Wang has said he wants to create "the world's Pop Mart, not anyone's copycat." Labubu's runaway success appears to have created a blueprint for this globalization strategy.
Exporting Chinese IP has long been seen as challenging due to cultural and aesthetic differences. But Labubu offers a workaround -- its design has "low cultural thresholds," making it emotionally accessible to diverse audiences, according to a cultural industry researcher.
Labubu is not tied to a fixed storyline, allowing fans to project their own meaning onto it. "Many young people are telling their own stories through Labubu," Wang said.

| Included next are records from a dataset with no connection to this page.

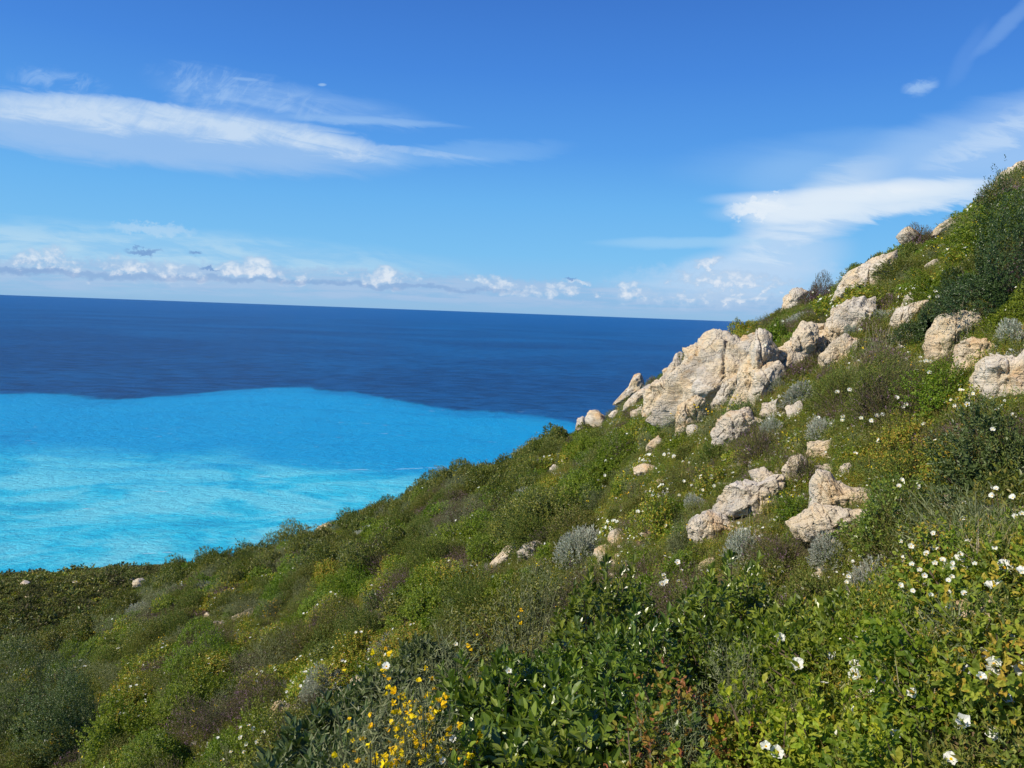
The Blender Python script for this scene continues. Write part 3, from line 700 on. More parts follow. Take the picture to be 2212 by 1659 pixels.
# ------------------------------------------------------------------ plant geometry (numpy)
T_OVAL = (np.array([(0,0,0),(.42,.28,.05),(.5,.58,.06),(.26,.86,.0),(0,1,-.06),(-.26,.86,.0),(-.5,.58,.06),(-.42,.28,.05),(0,.3,-.03),(0,.6,-.03)]),
          np.array([(0,1,8),(0,8,7),(3,4,9),(4,5,9),(1,2,9),(1,9,8),(2,3,9),(7,8,9),(7,9,6),(6,9,5)]))
T_CRINK = (np.array([(0,0,0),(.45,.25,.10),(.5,.6,-.02),(.25,.88,.06),(0,1,-.10),(-.25,.88,.0),(-.5,.6,.10),(-.45,.25,.0),(0,.3,-.06),(0,.65,.04)]), T_OVAL[1])
T_DIA = (np.array([(0,0,0),(.5,.5,.08),(0,1,-.05),(-.5,.5,.08)]), np.array([(0,1,2),(0,2,3)]))
T_NEED = (np.array([(-.5,0,0),(.5,0,0),(0,1,0)]), np.array([(0,1,2)]))
T_BLADE = (np.array([(-.5,0,0),(.5,0,0),(.4,.5,.06),(-.4,.5,.06),(0,1,.25)]), np.array([(0,1,2),(0,2,3),(3,2,4)]))
T_PETAL = (np.array([(0,0,0),(.30,.35,.04),(.52,.70,.22),(.33,.95,.06),(.0,.97,.26),(-.30,.92,.10),(-.54,.68,.10),(-.30,.35,.06),(0,.5,.03)]),
           np.array([(0,1,8),(0,8,7),(1,2,8),(2,3,8),(3,4,8),(4,5,8),(5,6,8),(6,7,8)]))
def unit(a): return a/(np.linalg.norm(a, axis=-1, keepdims=True)+1e-9)
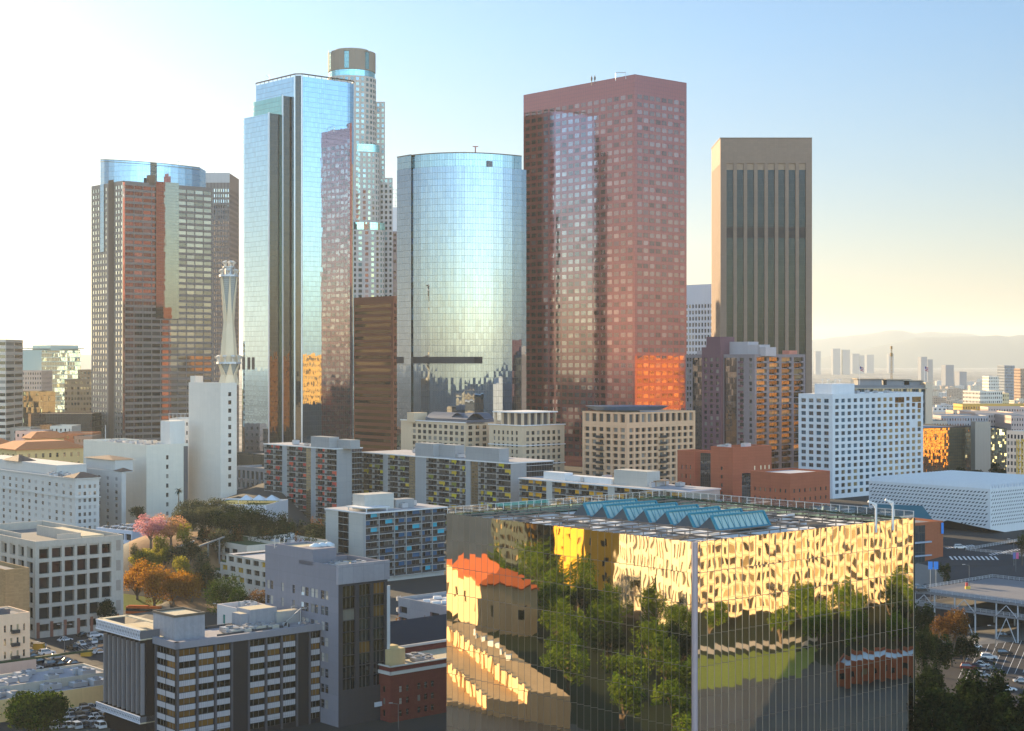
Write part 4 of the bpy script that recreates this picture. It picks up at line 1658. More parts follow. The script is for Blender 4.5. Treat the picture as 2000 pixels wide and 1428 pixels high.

The open-ended narrative also fuels user-generated content and a secondary market, from custom outfits to beauty treatments like fake lashes and rhinestone teeth.
Gu Huijie, who runs a business in Yiwu specializing in doll accessories and outfits, said, "Over half of our orders come from overseas, and the vast majority of our products are headed to the United States." She attributes the surge in demand to the launch of the new Labubu series.
Notably, Labubu's global expansion is deeply localized. Pop Mart has released special Labubu editions customized for different countries, including the Merlion edition for Singapore, the edition dressed in traditional Thai attire for Thailand, and the matador edition for Spain. These one-market-one-plan efforts retain the IP's core identity while catering to local tastes.
Labubu's rise from a niche collectible to a cultural icon exemplifies China's growing creative confidence. Nevertheless, the country's creative prowess has transcended the designer toy boom, with breakthroughs reshaping global industries.
The animated blockbuster "Ne Zha 2" has soared into the top five worldwide box office earners; DeepSeek is reshaping the global AI landscape; "Love and Deepspace," a Chinese-developed hit mobile game, has climbed bestseller charts in multiple countries -- all proving "Created in China" is no longer playing catch-up, but setting the pace.